_STATED GOAL_. Repeat the lines that follow, leaving nothing out.

_DATA EXCERPT_.

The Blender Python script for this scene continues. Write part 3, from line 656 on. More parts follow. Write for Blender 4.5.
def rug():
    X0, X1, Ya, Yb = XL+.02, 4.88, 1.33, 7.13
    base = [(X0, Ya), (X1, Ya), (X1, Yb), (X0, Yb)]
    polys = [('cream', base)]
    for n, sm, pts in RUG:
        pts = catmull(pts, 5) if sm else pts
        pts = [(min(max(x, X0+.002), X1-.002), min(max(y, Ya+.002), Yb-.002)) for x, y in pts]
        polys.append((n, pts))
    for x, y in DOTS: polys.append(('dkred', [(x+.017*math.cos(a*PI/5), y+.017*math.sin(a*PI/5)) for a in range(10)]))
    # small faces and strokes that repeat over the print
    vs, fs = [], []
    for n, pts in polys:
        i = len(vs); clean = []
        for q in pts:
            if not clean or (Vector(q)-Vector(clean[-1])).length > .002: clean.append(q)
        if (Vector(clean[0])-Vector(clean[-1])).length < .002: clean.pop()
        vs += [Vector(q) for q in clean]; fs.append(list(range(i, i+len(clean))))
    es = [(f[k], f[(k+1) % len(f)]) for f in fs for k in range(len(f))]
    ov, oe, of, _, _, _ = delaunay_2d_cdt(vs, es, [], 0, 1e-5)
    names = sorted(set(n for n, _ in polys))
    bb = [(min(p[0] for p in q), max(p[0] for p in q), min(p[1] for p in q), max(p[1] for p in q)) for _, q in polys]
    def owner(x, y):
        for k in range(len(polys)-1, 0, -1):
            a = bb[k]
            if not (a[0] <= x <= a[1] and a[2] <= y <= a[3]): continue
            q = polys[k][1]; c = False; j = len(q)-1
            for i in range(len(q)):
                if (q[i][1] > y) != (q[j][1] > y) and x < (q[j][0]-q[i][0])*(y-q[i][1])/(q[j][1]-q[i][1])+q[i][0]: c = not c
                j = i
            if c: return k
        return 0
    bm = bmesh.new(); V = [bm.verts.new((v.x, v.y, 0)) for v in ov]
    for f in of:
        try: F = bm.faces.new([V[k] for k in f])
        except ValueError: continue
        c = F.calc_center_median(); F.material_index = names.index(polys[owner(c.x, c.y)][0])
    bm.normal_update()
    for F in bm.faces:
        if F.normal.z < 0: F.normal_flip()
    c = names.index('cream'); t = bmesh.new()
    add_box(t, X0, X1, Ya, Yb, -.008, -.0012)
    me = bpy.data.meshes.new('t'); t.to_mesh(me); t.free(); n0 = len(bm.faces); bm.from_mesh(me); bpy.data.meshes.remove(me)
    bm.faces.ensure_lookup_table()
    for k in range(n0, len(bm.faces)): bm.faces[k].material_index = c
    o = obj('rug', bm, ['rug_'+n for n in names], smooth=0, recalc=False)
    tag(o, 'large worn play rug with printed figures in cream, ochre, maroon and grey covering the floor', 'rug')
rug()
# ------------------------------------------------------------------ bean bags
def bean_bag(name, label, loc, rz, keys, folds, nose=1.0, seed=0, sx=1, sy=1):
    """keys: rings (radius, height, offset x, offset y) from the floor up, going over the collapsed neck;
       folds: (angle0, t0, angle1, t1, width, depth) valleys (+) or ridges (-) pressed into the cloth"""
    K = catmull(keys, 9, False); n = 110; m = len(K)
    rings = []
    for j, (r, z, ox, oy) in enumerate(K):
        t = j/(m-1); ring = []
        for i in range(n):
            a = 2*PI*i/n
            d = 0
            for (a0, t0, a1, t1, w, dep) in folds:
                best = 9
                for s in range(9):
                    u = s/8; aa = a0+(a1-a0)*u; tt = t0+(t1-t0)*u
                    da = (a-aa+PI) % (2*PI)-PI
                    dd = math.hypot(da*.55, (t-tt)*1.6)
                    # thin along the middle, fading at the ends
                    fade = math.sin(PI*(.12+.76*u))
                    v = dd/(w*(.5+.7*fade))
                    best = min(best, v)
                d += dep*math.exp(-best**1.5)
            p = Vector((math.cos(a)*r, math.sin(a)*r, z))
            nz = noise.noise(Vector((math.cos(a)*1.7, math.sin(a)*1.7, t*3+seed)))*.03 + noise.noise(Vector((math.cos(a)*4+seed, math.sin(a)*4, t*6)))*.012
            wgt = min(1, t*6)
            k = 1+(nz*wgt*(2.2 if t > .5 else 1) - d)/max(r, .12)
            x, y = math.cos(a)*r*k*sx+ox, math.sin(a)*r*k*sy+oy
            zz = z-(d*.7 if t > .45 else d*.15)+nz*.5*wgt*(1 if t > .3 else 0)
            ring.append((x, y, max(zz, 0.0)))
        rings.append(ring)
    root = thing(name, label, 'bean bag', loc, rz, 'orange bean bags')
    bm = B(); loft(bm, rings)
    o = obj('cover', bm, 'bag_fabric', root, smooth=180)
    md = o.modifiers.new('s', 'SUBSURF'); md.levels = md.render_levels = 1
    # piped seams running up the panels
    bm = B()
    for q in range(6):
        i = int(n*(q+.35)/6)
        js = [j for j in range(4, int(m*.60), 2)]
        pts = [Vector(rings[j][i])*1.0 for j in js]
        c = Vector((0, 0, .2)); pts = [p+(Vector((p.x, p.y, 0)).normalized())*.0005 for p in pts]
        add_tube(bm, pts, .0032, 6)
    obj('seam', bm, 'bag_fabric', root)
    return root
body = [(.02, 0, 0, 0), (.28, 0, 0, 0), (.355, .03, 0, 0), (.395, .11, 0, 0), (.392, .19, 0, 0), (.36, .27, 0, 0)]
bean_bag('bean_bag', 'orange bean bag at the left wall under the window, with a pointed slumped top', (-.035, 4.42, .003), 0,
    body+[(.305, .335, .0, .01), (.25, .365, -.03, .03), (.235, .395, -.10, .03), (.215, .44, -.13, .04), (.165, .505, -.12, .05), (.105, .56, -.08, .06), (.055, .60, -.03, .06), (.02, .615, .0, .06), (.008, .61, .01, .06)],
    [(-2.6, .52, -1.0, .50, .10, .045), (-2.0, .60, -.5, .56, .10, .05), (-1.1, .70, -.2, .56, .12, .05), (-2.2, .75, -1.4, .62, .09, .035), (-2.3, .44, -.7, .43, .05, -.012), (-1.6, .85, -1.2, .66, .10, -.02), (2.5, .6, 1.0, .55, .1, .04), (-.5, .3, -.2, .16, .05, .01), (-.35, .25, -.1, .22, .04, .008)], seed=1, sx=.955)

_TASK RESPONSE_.
The Blender Python script for this scene continues. Write part 3, from line 656 on. More parts follow. Write for Blender 4.5.
def rug():
    X0, X1, Ya, Yb = XL+.02, 4.88, 1.33, 7.13
    base = [(X0, Ya), (X1, Ya), (X1, Yb), (X0, Yb)]
    polys = [('cream', base)]
    for n, sm, pts in RUG:
        pts = catmull(pts, 5) if sm else pts
        pts = [(min(max(x, X0+.002), X1-.002), min(max(y, Ya+.002), Yb-.002)) for x, y in pts]
        polys.append((n, pts))
    for x, y in DOTS: polys.append(('dkred', [(x+.017*math.cos(a*PI/5), y+.017*math.sin(a*PI/5)) for a in range(10)]))
    # small faces and strokes that repeat over the print
    vs, fs = [], []
    for n, pts in polys:
        i = len(vs); clean = []
        for q in pts:
            if not clean or (Vector(q)-Vector(clean[-1])).length > .002: clean.append(q)
        if (Vector(clean[0])-Vector(clean[-1])).length < .002: clean.pop()
        vs += [Vector(q) for q in clean]; fs.append(list(range(i, i+len(clean))))
    es = [(f[k], f[(k+1) % len(f)]) for f in fs for k in range(len(f))]
    ov, oe, of, _, _, _ = delaunay_2d_cdt(vs, es, [], 0, 1e-5)
    names = sorted(set(n for n, _ in polys))
    bb = [(min(p[0] for p in q), max(p[0] for p in q), min(p[1] for p in q), max(p[1] for p in q)) for _, q in polys]
    def owner(x, y):
        for k in range(len(polys)-1, 0, -1):
            a = bb[k]
            if not (a[0] <= x <= a[1] and a[2] <= y <= a[3]): continue
            q = polys[k][1]; c = False; j = len(q)-1
            for i in range(len(q)):
                if (q[i][1] > y) != (q[j][1] > y) and x < (q[j][0]-q[i][0])*(y-q[i][1])/(q[j][1]-q[i][1])+q[i][0]: c = not c
                j = i
            if c: return k
        return 0
    bm = bmesh.new(); V = [bm.verts.new((v.x, v.y, 0)) for v in ov]
    for f in of:
        try: F = bm.faces.new([V[k] for k in f])
        except ValueError: continue
        c = F.calc_center_median(); F.material_index = names.index(polys[owner(c.x, c.y)][0])
    bm.normal_update()
    for F in bm.faces:
        if F.normal.z < 0: F.normal_flip()
    c = names.index('cream'); t = bmesh.new()
    add_box(t, X0, X1, Ya, Yb, -.008, -.0012)
    me = bpy.data.meshes.new('t'); t.to_mesh(me); t.free(); n0 = len(bm.faces); bm.from_mesh(me); bpy.data.meshes.remove(me)
    bm.faces.ensure_lookup_table()
    for k in range(n0, len(bm.faces)): bm.faces[k].material_index = c
    o = obj('rug', bm, ['rug_'+n for n in names], smooth=0, recalc=False)
    tag(o, 'large worn play rug with printed figures in cream, ochre, maroon and grey covering the floor', 'rug')
rug()
# ------------------------------------------------------------------ bean bags
def bean_bag(name, label, loc, rz, keys, folds, nose=1.0, seed=0, sx=1, sy=1):
    """keys: rings (radius, height, offset x, offset y) from the floor up, going over the collapsed neck;
       folds: (angle0, t0, angle1, t1, width, depth) valleys (+) or ridges (-) pressed into the cloth"""
    K = catmull(keys, 9, False); n = 110; m = len(K)
    rings = []
    for j, (r, z, ox, oy) in enumerate(K):
        t = j/(m-1); ring = []
        for i in range(n):
            a = 2*PI*i/n
            d = 0
            for (a0, t0, a1, t1, w, dep) in folds:
                best = 9
                for s in range(9):
                    u = s/8; aa = a0+(a1-a0)*u; tt = t0+(t1-t0)*u
                    da = (a-aa+PI) % (2*PI)-PI
                    dd = math.hypot(da*.55, (t-tt)*1.6)
                    # thin along the middle, fading at the ends
                    fade = math.sin(PI*(.12+.76*u))
                    v = dd/(w*(.5+.7*fade))
                    best = min(best, v)
                d += dep*math.exp(-best**1.5)
            p = Vector((math.cos(a)*r, math.sin(a)*r, z))
            nz = noise.noise(Vector((math.cos(a)*1.7, math.sin(a)*1.7, t*3+seed)))*.03 + noise.noise(Vector((math.cos(a)*4+seed, math.sin(a)*4, t*6)))*.012
            wgt = min(1, t*6)
            k = 1+(nz*wgt*(2.2 if t > .5 else 1) - d)/max(r, .12)
            x, y = math.cos(a)*r*k*sx+ox, math.sin(a)*r*k*sy+oy
            zz = z-(d*.7 if t > .45 else d*.15)+nz*.5*wgt*(1 if t > .3 else 0)
            ring.append((x, y, max(zz, 0.0)))
        rings.append(ring)
    root = thing(name, label, 'bean bag', loc, rz, 'orange bean bags')
    bm = B(); loft(bm, rings)
    o = obj('cover', bm, 'bag_fabric', root, smooth=180)
    md = o.modifiers.new('s', 'SUBSURF'); md.levels = md.render_levels = 1
    # piped seams running up the panels
    bm = B()
    for q in range(6):
        i = int(n*(q+.35)/6)
        js = [j for j in range(4, int(m*.60), 2)]
        pts = [Vector(rings[j][i])*1.0 for j in js]
        c = Vector((0, 0, .2)); pts = [p+(Vector((p.x, p.y, 0)).normalized())*.0005 for p in pts]
        add_tube(bm, pts, .0032, 6)
    obj('seam', bm, 'bag_fabric', root)
    return root
body = [(.02, 0, 0, 0), (.28, 0, 0, 0), (.355, .03, 0, 0), (.395, .11, 0, 0), (.392, .19, 0, 0), (.36, .27, 0, 0)]
bean_bag('bean_bag', 'orange bean bag at the left wall under the window, with a pointed slumped top', (-.035, 4.42, .003), 0,
    body+[(.305, .335, .0, .01), (.25, .365, -.03, .03), (.235, .395, -.10, .03), (.215, .44, -.13, .04), (.165, .505, -.12, .05), (.105, .56, -.08, .06), (.055, .60, -.03, .06), (.02, .615, .0, .06), (.008, .61, .01, .06)],
    [(-2.6, .52, -1.0, .50, .10, .045), (-2.0, .60, -.5, .56, .10, .05), (-1.1, .70, -.2, .56, .12, .05), (-2.2, .75, -1.4, .62, .09, .035), (-2.3, .44, -.7, .43, .05, -.012), (-1.6, .85, -1.2, .66, .10, -.02), (2.5, .6, 1.0, .55, .1, .04), (-.5, .3, -.2, .16, .05, .01), (-.35, .25, -.1, .22, .04, .008)], seed=1, sx=.955)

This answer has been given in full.